NEW YORK (CBSNewYork) -- It started with a Facebook post complaining about dangerous gaps between the platform and the train at the Times Square shuttle.

After CBS2 Political Reporter Marcia Kramer started demanding answers, she discovered something quite unexpected.

Don was hit by a truck, had his Achilles tendon severed, and his left leg crushed. Getting himself over the gap is difficult.

He waits for the shuttle with more than a little bit of trepidation. The caps between the platform and the subway car terrify him.

"Usually somebody has to help me because I can't step," he said.

It's not only people with disabilities or canes or walker. It's mothers with strollers, tourists with luggage, the elderly, and every day commuters.

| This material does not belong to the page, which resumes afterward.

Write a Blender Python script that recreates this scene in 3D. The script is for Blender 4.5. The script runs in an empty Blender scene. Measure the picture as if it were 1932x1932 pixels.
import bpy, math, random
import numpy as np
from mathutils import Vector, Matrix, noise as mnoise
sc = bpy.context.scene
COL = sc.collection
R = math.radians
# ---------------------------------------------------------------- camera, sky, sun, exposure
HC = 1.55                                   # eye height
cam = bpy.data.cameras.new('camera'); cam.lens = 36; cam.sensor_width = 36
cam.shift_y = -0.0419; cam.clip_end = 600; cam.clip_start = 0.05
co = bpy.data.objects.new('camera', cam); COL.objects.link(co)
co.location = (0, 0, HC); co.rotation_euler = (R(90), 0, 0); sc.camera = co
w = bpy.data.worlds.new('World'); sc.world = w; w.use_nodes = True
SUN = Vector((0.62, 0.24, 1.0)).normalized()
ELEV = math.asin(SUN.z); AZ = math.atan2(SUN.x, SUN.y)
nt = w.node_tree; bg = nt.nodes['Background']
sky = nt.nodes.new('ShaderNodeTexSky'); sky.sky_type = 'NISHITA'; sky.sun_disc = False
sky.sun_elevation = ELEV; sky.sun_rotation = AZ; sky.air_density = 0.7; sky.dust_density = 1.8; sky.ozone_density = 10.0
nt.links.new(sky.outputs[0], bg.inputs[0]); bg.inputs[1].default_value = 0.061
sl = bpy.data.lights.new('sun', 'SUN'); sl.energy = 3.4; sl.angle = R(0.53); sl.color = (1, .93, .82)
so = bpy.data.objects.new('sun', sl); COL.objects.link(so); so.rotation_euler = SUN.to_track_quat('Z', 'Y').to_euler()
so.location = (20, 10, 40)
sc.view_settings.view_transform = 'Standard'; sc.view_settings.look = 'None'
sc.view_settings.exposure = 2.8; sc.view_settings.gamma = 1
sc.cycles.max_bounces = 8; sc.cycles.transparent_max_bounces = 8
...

"It's dangerous. I got to just watch my step, pick my bag up, and just be careful," Ed Nelson said.

The gap has existed for a jaw dropping 100 years. The platform curves at odd angles because officials say it was first built as a tunnel, not a subway station, and even though there are plenty of warnings.

"The warnings, that doesn't matter with the warnings, doesn't mean anything too wide. Just yesterday I had to help a lady," LaMart Applewhite said.

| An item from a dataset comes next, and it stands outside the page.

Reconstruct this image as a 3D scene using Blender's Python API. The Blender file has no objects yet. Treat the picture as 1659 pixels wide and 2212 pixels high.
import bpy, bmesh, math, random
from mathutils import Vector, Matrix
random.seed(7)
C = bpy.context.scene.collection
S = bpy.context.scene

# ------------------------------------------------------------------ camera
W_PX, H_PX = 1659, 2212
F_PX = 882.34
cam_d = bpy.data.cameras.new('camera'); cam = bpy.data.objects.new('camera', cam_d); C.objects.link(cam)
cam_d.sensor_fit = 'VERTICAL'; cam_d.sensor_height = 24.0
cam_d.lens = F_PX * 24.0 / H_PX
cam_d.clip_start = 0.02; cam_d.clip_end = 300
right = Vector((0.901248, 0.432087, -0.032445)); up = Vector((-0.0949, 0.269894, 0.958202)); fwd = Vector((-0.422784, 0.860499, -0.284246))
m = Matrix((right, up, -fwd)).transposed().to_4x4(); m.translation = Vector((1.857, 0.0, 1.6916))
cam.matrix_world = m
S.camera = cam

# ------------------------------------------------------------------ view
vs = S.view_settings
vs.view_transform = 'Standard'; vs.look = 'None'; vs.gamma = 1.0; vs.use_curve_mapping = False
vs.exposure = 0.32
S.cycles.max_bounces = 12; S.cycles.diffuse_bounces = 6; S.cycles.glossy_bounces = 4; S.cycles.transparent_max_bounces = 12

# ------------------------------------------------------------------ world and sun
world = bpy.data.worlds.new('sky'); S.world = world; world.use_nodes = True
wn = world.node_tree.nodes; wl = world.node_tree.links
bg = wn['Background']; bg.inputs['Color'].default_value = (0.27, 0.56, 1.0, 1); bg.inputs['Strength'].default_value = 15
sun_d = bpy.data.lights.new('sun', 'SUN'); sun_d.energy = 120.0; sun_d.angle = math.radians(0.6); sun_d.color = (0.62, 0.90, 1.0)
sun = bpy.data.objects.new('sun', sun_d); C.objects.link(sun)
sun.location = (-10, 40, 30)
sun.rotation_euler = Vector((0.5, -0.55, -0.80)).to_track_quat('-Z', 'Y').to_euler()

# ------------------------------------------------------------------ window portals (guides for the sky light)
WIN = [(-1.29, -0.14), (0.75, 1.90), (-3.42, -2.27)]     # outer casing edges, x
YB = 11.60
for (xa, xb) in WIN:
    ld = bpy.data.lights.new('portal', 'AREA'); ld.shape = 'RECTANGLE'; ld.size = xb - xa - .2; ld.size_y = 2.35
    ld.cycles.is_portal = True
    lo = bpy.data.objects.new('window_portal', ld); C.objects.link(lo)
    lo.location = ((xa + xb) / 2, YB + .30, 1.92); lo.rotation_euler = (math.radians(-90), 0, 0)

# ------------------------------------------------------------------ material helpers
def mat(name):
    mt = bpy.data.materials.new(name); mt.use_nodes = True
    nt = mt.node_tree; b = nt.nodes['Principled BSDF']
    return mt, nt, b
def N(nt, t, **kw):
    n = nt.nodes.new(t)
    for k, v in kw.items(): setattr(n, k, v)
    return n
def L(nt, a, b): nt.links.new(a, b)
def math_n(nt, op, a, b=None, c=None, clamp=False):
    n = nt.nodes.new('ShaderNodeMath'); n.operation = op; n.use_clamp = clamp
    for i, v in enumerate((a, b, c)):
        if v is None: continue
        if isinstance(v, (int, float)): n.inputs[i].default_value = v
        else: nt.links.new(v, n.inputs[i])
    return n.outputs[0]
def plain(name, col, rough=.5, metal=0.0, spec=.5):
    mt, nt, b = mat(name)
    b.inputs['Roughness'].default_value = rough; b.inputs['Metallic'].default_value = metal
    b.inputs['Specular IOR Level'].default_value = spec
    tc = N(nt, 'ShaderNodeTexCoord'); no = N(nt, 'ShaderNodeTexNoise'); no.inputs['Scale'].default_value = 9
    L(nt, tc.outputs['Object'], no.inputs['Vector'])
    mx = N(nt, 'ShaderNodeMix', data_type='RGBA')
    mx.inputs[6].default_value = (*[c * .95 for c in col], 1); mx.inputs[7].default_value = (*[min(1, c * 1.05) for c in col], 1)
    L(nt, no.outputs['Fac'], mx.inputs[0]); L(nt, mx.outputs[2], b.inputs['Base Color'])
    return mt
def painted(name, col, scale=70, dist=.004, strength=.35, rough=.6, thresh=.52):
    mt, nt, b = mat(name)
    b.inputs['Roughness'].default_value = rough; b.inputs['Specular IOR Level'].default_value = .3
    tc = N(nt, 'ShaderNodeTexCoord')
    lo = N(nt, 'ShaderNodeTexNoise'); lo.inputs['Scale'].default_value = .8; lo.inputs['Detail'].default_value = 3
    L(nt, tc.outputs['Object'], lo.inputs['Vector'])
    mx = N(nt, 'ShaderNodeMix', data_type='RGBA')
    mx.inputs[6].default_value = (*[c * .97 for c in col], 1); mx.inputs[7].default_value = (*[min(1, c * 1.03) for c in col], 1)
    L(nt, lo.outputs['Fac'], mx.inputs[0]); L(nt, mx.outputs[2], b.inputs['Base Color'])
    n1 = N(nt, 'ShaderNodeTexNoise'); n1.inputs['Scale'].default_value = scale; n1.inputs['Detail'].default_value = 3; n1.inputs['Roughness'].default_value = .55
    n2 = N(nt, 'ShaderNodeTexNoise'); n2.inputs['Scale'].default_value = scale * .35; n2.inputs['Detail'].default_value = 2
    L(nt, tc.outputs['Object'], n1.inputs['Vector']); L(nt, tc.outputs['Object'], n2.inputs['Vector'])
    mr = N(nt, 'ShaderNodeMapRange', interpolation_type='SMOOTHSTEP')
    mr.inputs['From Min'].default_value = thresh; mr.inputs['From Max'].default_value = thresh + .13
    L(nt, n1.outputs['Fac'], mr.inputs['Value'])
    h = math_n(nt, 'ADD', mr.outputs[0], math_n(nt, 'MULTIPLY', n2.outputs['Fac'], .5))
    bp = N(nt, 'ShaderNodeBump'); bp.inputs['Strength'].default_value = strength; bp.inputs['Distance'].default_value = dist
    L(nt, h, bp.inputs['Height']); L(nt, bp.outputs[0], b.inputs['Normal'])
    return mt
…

CBS2's Kramer started investigating the gaps after a Facebook post lamenting the difficulty experienced by commuters.

The transit authority's new president Andy Byford has made station accessibility a top priority. He's developed a $275-million plan to fix the shuttle and say goodbye the gaps for good.

"It will take time to do," he said. "They'll get started at the end of the year. It will take until 2021, to actually rectify the gaps, because what we're doing is straightening the platform."

Byford rides the trains daily. He recently took the shuttle and feels the commuters' pain.

"I stepped carefully," he said.

When the project is complete, the MTA will be able to add more cars to the shuttle, going from four to six.

The transit authority president said he's embarking on a $1-billion project to make 19 more stations accessible to people with disabilities. Currently 118 of the system's 472 stations are fully accessible.